O senhor vê uma nostalgia romântica nas duas adaptações de "A Rainha do Sul" para a tevê e em séries como "Narcos"?
É uma pergunta difícil de responder. Hoje, cada vez mais, as séries televisivas ocupam, mundo afora, o papel que até pouco era da literatura mais popular, de massas. Os “Vitor Hugos” dos dias de hoje são os roteiristas de minisséries. No caso da “Rainha”, a telenovela mexicana, a primeira adaptação, foi um produto completamente diferente de meu livro. Não vi nem “Narcos” nem a “Rainha” da Fox, com Alice Braga vivendo Teresa, em que ela, ao contrário do livro, não sai do México para a Espanha, e sim para os Estad.

Mas mesmo com todas as mudanças na narrativa, Alice declarou que seu objetivo principal foi o de levar a essência da Teresa do livro para a telinha...
Sim, ela parece ter compreendido que eu não tentei escrever a história do narcotráfico mexicano, e sim o de uma mulher que tenta vencer em um território extremamente hostil, dominado pelos homens. Uma mulher simples, sem sofisticação cultural, mas que, obrigada pela vida, aprende a batalhar e a usar suas energias e sua fortaleza moral e intelectual para sobreviver no mundo do tráfico. Escrevi um livro feminista, que ousa ver o narcotráfico pela perspectiva de uma mulher. Está aí a mais importante contribuição narrativa que ofereço no livro.

Seu próximo livro a ser traduzido no Brasil, “Hombres Buenos”, lançado no ano passado, tem como pano de fundo a importância da cultura, inclusive como arma contra a corrupção, tema da hora no Brasil no momento em que setores conservadores criticam abertamente modelos de financiamento cultural público e até mesmo a educação crítica nas escolas...

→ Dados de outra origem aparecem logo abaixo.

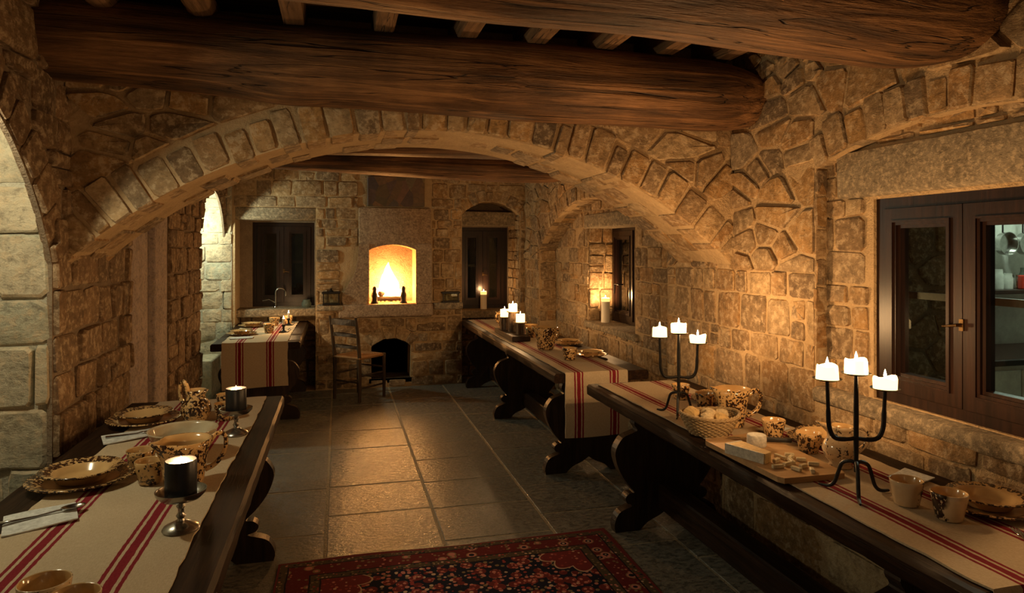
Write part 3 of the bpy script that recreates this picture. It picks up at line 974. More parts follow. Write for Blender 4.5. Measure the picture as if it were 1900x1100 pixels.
# pale coursed stones of the wall inside the far left alcove
P_al = lambda u, v, w: (u, 7.99 - w, v)
wal = panel('wall_alcove_far', P_al, [(-2.6, 0), (-1.13, 0), (-1.13, 2.5), (-2.6, 2.5)], [], 0.02, 'pale_mortar')
masonry(wal, P_al, (-2.0, -1.13, 0.02, 2.3), [], 'pale_stone', 0.23, 0.16, 23, 0.012, 0.006, 0.016, irr=0.5, coursed=True)
# niche backs
P_b2 = lambda u, v, w: (u, 8.38 - w, v)
wn = panel('wall_back_niche', P_b2, [(-1.2, 0), (2.3, 0), (2.3, 2.3), (-1.2, 2.3)], [[(-0.965, 0.925), (-0.275, 0.925), (-0.275, 1.905), (-0.965, 1.905)], [(1.44, 0.85), (2.08, 0.85), (2.08, 1.865), (1.44, 1.865)]], 0.14, 'dark_mortar')
masonry(wn, P_b2, (-1.1, -0.25, 0.02, 0.82), [], 'rubble_stone', 0.17, 0.12, 24, 0.014, 0.008, 0.026, coursed=True)
masonry(wn, P_b2, (1.42, 2.13, 0.02, 0.74), [], 'rubble_stone', 0.17, 0.12, 25, 0.014, 0.008, 0.026, coursed=True)
MB().bbox(-1.11, -0.24, 8.02, 8.42, 1.92, 2.06, 0.018, 2, 0.004).build('lintel', 'lintel_stone', wn, smooth='auto')
MB().bbox(-1.11, -0.24, 8.10, 8.5, 0.83, 0.92, 0.015, 2, 0.004).build('sill', 'lintel_stone', wn, smooth='auto')
MB().bbox(1.40, 2.14, 8.14, 8.44, 1.88, 2.05, 0.015, 2, 0.004).build('lintel', 'lintel_stone', wn, smooth='auto')
MB().bbox(1.40, 2.14, 8.12, 8.5, 0.76, 0.848, 0.012, 2, 0.003).build('sill', 'lintel_stone', wn, smooth='auto')
P_bj = lambda u, v, w: (2.13 - w - (u - 8.0) * 0.10, u, v)
masonry(wn, P_bj, (8.0, 8.38, 0.86, 2.0), [], 'rubble_stone', 0.16, 0.13, 26, 0.012, 0.008, 0.02, coursed=True)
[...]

O que é uma lástima, porque não há outra saída civilizatória que não a cultura. E cultura com C maiúsculo, que busca representar uma visão de mundo. Visão esta que é a arma que temos para enfrentar os déspotas, os corruptos, os néscios. Uma democracia cujo voto é dado por cidadãos culturalmente analfabetos de nada vale. A ilusão da liberdade sem a compreensão crítica do que se passa em nossa volta não passa, bem, de uma ilusão. Quando os governos, eleitos pela maioria da população, deixam a Cultura em segundo plano, a democracia entra em um patamar perigoso, frágil, ilusório.